Reputation: 13
We have a few tables: users, units, classes, schedules and marks (can be more)
I want to give permission to one user or another to view / update / delete one row from one table.
I can't use roles, because I don't have a particular rule for this.
My solution for this is: create a table named: permissions ( id, table, id_table, id_user, view, update, delete ) and passing users with rows tables, but when this table will have 70k rows, the next statement will take a while ( I tested with a db seeder ):
SELECT *
FROM marks
WHERE id_mark IN (SELECT id_table FROM permissions WHERE table = 'marks' AND id_user = '1')

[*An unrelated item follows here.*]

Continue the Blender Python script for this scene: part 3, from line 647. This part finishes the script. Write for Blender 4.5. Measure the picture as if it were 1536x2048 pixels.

Which is the best way to give permission to users to different rows from different tables?
Upvotes: 0
Views: 62
Reputation: 34232
You could try to create updatable views that reference the permissions
table with a join and use WITH CHECK OPTION to "to constrain inserts or updates to rows in tables referenced by the view." (source) The permissions will be granted to the views and not to the tables themselves.
You can check if a view is updatable:
MySQL sets a flag, called the view updatability flag, at CREATE VIEW time. The flag is set to YES (true) if UPDATE and DELETE (and similar operations) are legal for the view. Otherwise, the flag is set to NO (false). The IS_UPDATABLE column in the INFORMATION_SCHEMA.VIEWS table displays the status of this flag.